Le nom « sac pour les chiens » unanimement rejeté
Nicolas Duval ne croit cependant pas qu’il y ait là rien de rédhibitoire. L’homme est un spécialiste de la question : il a lancé voilà quelques années la société Take away, spécialisée dans les contenants, et monté un partenariat avec l’Umih pour les diffuser dans les établissements français. Sa conclusion ? « Les Français sont prêts à adopter les doggy bags pour peu qu’on les leur propose, mais encore faut-il que ce soit le cas. Je connais des restaurants qui jouent le jeu et en écoulent 1 000 par mois. Et d’autres qui planquent les boîtes au fond des placards et n’en utilisent pas 100 par an. »

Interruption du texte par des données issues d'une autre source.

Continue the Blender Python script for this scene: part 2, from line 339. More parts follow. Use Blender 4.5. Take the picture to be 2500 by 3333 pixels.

C’est pourquoi Bérangère Abba entend ne rien lâcher. « Je veux bien décaler la date d’entrée en vigueur de la mesure de 2019 à 2020, mais son caractère obligatoire n’est pas négociable. L’incitation a été tentée : elle n’a donné que des effets marginaux. J’admets volontiers que la lutte contre le gaspillage alimentaire doit être menée dans tous les domaines, mais cela ne doit pas nous empêcher de le faire aussi dans les restaurants. Dans ce domaine, il faut faire feu de tout bois. » Et elle se dit confiante sur l’issue du bras de fer qu’elle a engagé. « Plus de cent députés du groupe macroniste ont déjà signé mon texte et, comme il ne s’agit pas d’un sujet partisan, je disposerai de soutiens sur tous les bancs de l’hémicycle. »
Il y a le fond, et puis la forme. Dans les deux camps, les députés butent toujours sur le nom à donner à l’objet. L’appellation américaine, doggy bag, littéralement « sac pour les chiens », est unanimement rejetée. « Nous cherchons un terme attractif et francophone », indique la députée Laurence Maillart-Mehaignerie (République en Marche, Ille-et-Vilaine), rapporteur pour avis du texte à la commission du développement durable. « Gourmet bag » est plus appétissant, mais il y a « bag ». « Boîte à emporter » et « emporte-restes » sont envisagés, mais ni l’un ni l’autre ne suscitent d’enthousiasme. Aussi Bérangère Abba n’exclut-elle pas de lancer un appel à idées sur Internet. Un bon moyen, au passage, de poursuivre la bataille de l’opinion.